Promethea 31: Life continues after the apocalypse, just about like before. Moore opens up the door (Miracleman book 3 style) for a continuation by other hands (after next issue's epilogue, that is). Of course, whose other hands?

Moore's philosophical yammering is as measured by sophisticated scientific equipment less than 3 percent as interesting as his narrative, which makes it nice that there are only 11 pages of philosophical yammering in this issue. In an effort to keep that 3 percent, J.H. Williams III turns in several really amazingly beautiful pages.

Terra Obscura v2 1: Other hands, for example, being Peter Hogan, who's adequate if not inspiring. The Pantha/Strange section is oddly structured, for example. Still, the imagined leavings of Moore are such good soil that it takes some god-awful hackery for the result to be uninteresting, and Hogan is not a god-awful hack. I like the Golden Age-but-not-our-Golden Age basis of TO.

The Fighting Yank/Ms. Masque relationship is nothing but implausible fan-service, though that doesn't mean I want it to change.

Ultimate Fantastic Four 10: Another book that gets dropped this month. Ellis in four issues has turned in only one that gets into real Fantastic Four territory. And in this issue, he lets his comprehensive contempt for superheros in general and the trappings of the Fantastic Four in particular run free. If you're writing a superhero book called the Fantastic Four, which Ellis is, you can avoid using the phrase "Fantasticar" if you think it's stupid, but you don't spend three pages making fun of it.
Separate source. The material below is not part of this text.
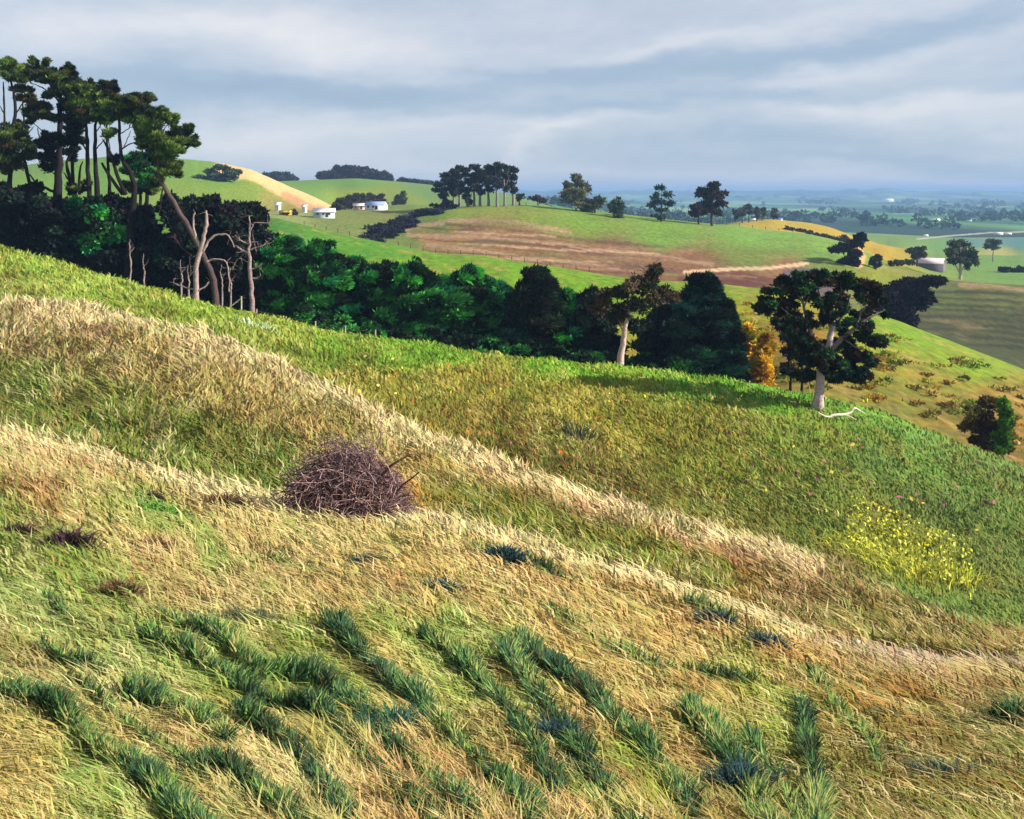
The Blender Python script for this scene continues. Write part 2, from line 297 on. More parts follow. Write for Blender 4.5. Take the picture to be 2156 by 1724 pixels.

And if you think "It's clobberin' time" is a stupid catchphrase, you don't use it in order to make fun of it.

If your audience isn't aware of those trappings, then you're simply showing them that your characters are jackasses by having them do such things that get them so mocked. If your audience is aware of those trappings, then you're telling them that what they hold such affection for is stupid.

Who is the Ultimate line aimed at? If it's aimed at the same kind of early teenagers who were attracted to the Marvel Universe in the 1960s, then the gosh-wow stuff is necessary, not foolish detritus. To that audience--I was, and to a large part still am, in that psychological segment--"the Fantasticar" is a phrase that suggests something exciting and adventurous, a phrase that might well make me want to read more. Tom Swift Jr.'s Tri-phibian Atomicar certainly did.

Ellis is too cynical to write for early teenagers. If the Ultimate line is written for them, who is it written for?

We3 1: I am not nearly so enamored of this book as Marc is, but then I have little patience for reading pantomime. The level of craft here in both art and writing is as high as Marc says, though. I am lowbrow, and if I would prefer that Morrison and Quitely do projects like JLA: Earth 2, well, that's my problem, and it doesn't prevent me from seeing how well done something like this, which I don't like, is.